Scott Hemphill and Marcel Kahan analyzed a range of potential mechanisms and concluded that all were either implausible or untested. Lucian Bebchuk, Alma Cohen & Scott Hirst asserted that big index funds charge such low fees that they would not gain any meaningful revenue by pressuring firms to adopt less competitive strategies. Douglas Ginsburg and Keith Klovers stressed that big funds hold shares not only in competitors, but also in vertically related firms, and those vertical investments would undercut their incentive to reduce competition in the relevant market.
These two attacks—on econometrics and governance—sapped the momentum of the initial proposals. Neither the Department of Justice nor the Federal Trade Commission decided to confront common ownership.
The Response
Seven years later, however, the grounds for devoting attention to common ownership are much stronger. There are now fifteen studies that find that higher levels of common ownership are associated with higher prices. Moreover, according to Elhauge, “only two of these empirical studies have been disputed, and the critiques of those two empirical studies have been rebutted at length.” Both the sheer number of studies and their improved methodologies suggest that the evidentiary basis for a challenge to common ownership may now be adequate.
Meanwhile, the corporate governance assault on the theory no longer appears to be so devastating. For one thing, the concern with vertical investments appears to be overstated. It is not clear that funds are as heavily invested in vertically related firms as they are in horizontal competitors. And even if they were, the funds would then be common owners upstream as well as downstream, which would heighten their ability to extract a supracompetitive return from the entire vertical chain.
Second, while index funds do earn small percentage fees, the costs of restricting competition among the firms they hold may be even lower. For example, when funds vote their shares, it costs no more to vote against directors who favor aggressive competition than to vote in their favor.
Third, it now appears that there are a variety of tactics that common owners could plausibly employ to transmit their interest in reduced competition. For instance, many funds regularly communicate with the managements of the firms they hold. They could use those opportunities to press for less discounting, less investment in new capacity, and more emphasis on compensation structures based on industry profits rather than firm-specific profits.
Likewise, funds could withhold their votes when firms or Board candidates propose strategies likely to disrupt the industry consensus. They could vote against hedge funds whose aim is to force the firm to compete more directly against rivals. As Elhauge describes:
[I]n 2015, there was a control contest over management of DuPont, whose main competitor was Monsanto. The fifth largest shareholder of DuPont, the Trian Fund, had no significant shareholdings in Monsanto and launched a control contest designed to replace Dupont’s managers with managers who would behave more competitively against Monsanto. This control contest failed, with the decisive votes to defeat it being cast by the top four shareholders of DuPont (Vanguard, BlackRock, State Street, and Capital Research), who were horizontal shareholders whose financial stake in Monsanto was about twice as high as their financial stake in DuPont.

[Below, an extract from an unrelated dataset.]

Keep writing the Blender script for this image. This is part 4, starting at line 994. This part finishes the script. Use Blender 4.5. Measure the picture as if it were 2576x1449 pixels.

And active funds (as opposed to index funds) could sell their shares when management embarks on an aggressive campaign to take sales from competitors.
In short, over the last seven years, the case for challenging common ownership has grown. There is much more empirical evidence of adverse effects and significantly greater reason to believe that investment funds can induce corporate officers and directors to curtail their competitive zeal. These developments call for a more active approach to common ownership in the Guidelines.
The Draft Merger Guidelines
The Guidelines ought to analyze common ownership in more depth and explain when it might be challenged. The analysis is straightforward. There is now a substantial literature on the competitive concerns with common ownership, the empirical evidence supporting those concerns, the potential benefits of common ownership, and the hurdles that may prevent common owners from influencing corporate management. The Guidelines can easily describe the major elements of the analysis.
The Guidelines should also identify the kinds of evidence that may warrant a challenge. Three categories seem especially appropriate. First, the relevant market—the market in which the commonly owned firms compete—should be highly concentrated. The agencies can use the same HHI threshold they employ elsewhere in the Guidelines to denote a highly concentrated market (1800).
Second, the level of common ownership should be substantial. The econometric studies measure common ownership by MHHI and the Guidelines should use the level of MHHI that the studies find is likely to be associated with higher prices or other anticompetitive harm.
Third, there should be direct evidence of anticompetitive effects. One could argue, as does Elhauge, that there is no need for direct evidence. The structural evidence (high HHI and substantial MHHI) should be sufficient. After all, fifteen studies have found an association between structural evidence and anticompetitive effects. But the first case challenging common ownership would be a test case and a test case is more likely to succeed—a skeptical court is more likely to accept a novel theory—if there is some direct evidence of harm.
The government could present evidence that in the relevant market higher levels of common ownership are associated with elevated prices, reduced innovation, or other anticompetitive consequences. That evidence could come from an empirical study, a company document, or a journalistic investigation. But given the number of supporting studies that already exist, such direct evidence of impact may not be necessary. What may be essential, in the first case at least, is evidence that a common owner took an affirmative step to dampen competition, such as a direct communication between the owner and an executive, a comment on an earnings call, or a vote against increased competition. The government ought to offer, if possible, a direct connection between common ownership and anticompetitive harm.
If a test case succeeds, the agencies may pursue an enforcement program against common ownership. At that point, the agencies ought to give guidance to investment funds on the relevant markets that are of greatest concern. Eric Posner and co-authors have proposed a method for providing such notice. At this point, however, it is more important that the Guidelines assign a higher priority to common ownership and describe the circumstances that are most likely to result in an action.
John B. Kirkwood is a Professor at Seattle University School of Law and a member of the American Law Institute.